The former head of that group said the move was a mistake:
Michael Scheuer, a former senior C.I.A. official who was the first head of the unit, said the move reflected a view within the agency that Mr. bin Laden was no longer the threat he once was.
Mr. Scheuer said that view was mistaken.
Instead, at the same time, Bush was content to use bin Laden as a bogeyman:
By 2006, on the stump for his fellow Republicans, Bush was citing bin Laden extensively. The president cast bin Laden as the oracular leader of a global movement, and warned of the possibility of an Islamic caliphate "stretching from Europe to North Africa, the Middle East, and Southeast Asia" -- an unsubstantiated fantasy with only one thing going for it: It served the political agendas of both men.
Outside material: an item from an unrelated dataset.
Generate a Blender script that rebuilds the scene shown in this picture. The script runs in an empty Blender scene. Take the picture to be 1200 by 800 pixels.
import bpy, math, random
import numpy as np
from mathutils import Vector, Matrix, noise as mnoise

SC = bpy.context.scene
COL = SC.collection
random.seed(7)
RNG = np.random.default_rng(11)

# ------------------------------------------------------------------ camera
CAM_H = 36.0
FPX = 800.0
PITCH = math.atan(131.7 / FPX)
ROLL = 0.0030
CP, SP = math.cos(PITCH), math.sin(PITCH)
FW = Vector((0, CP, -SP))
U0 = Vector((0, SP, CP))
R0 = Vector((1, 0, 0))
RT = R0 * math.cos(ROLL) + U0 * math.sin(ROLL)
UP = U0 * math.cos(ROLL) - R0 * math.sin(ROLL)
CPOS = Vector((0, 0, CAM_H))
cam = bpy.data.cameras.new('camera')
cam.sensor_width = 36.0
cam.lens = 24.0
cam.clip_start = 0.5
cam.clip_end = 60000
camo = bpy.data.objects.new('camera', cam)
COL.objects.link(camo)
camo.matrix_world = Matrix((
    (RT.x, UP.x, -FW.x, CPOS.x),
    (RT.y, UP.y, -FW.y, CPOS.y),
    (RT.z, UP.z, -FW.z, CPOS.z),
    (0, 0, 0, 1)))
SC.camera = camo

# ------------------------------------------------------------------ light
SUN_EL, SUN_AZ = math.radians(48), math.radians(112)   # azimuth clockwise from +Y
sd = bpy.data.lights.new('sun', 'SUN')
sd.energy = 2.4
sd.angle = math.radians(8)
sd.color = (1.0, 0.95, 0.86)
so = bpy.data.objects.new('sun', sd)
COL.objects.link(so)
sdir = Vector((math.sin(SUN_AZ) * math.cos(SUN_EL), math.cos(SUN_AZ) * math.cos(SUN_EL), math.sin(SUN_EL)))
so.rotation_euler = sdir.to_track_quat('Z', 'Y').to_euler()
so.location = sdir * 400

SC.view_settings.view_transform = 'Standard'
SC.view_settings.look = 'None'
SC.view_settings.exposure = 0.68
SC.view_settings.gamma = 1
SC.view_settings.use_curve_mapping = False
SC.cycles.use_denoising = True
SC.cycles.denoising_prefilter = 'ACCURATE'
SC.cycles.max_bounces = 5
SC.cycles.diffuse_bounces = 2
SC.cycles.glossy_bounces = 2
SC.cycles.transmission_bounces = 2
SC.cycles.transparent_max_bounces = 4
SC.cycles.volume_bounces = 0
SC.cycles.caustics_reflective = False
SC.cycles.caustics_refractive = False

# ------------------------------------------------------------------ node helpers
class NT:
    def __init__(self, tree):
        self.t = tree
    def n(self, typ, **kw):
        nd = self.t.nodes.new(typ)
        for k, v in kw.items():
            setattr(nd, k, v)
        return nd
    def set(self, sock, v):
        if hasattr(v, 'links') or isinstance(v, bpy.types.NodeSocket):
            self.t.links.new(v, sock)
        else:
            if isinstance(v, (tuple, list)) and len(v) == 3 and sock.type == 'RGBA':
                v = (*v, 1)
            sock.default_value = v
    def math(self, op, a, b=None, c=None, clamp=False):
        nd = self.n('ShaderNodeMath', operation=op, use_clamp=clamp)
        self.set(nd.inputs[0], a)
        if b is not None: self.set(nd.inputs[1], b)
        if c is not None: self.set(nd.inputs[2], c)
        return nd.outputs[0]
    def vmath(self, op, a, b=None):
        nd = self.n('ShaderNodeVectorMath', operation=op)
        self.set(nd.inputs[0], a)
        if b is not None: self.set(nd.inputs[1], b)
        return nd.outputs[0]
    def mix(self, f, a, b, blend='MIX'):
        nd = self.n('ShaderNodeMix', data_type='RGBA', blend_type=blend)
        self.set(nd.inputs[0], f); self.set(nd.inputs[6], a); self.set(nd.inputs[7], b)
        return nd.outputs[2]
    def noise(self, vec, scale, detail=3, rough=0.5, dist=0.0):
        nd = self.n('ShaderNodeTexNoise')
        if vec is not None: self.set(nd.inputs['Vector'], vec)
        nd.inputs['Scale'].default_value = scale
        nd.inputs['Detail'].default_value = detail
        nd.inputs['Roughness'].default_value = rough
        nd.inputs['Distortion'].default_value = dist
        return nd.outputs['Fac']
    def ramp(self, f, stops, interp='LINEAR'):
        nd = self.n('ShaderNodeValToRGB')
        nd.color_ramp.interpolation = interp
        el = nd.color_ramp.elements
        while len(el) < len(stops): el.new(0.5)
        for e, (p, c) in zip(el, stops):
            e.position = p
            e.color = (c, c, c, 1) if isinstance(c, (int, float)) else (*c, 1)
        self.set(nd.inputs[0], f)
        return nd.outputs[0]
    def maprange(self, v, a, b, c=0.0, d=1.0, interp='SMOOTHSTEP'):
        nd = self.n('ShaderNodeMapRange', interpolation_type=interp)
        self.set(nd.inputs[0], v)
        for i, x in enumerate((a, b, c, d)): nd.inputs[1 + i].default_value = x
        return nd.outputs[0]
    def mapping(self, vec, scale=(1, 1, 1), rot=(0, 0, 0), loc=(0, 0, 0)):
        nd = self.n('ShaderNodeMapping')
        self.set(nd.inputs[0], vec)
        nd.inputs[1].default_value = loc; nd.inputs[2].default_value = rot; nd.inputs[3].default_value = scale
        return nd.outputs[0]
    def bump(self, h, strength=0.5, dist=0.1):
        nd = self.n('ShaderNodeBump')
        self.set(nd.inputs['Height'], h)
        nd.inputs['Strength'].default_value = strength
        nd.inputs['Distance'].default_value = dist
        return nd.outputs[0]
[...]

As stated in Huff Post, "Obama took a different tack."
"Shortly after taking office," the president explained Sunday night, "I directed Leon Panetta, the director of the CIA, to make the killing or capture of bin Laden the top priority of our war against al Qaeda, even as we continued our broader efforts to disrupt, dismantle, and defeat his network."
That, and lots of other facts pointed out in the Huff Post article -- Obama Succeeded Where Bush Failed: Osama Bin Laden Rhetoric And Reality -- show why Obama's actions were successful, whereas Bush's were not.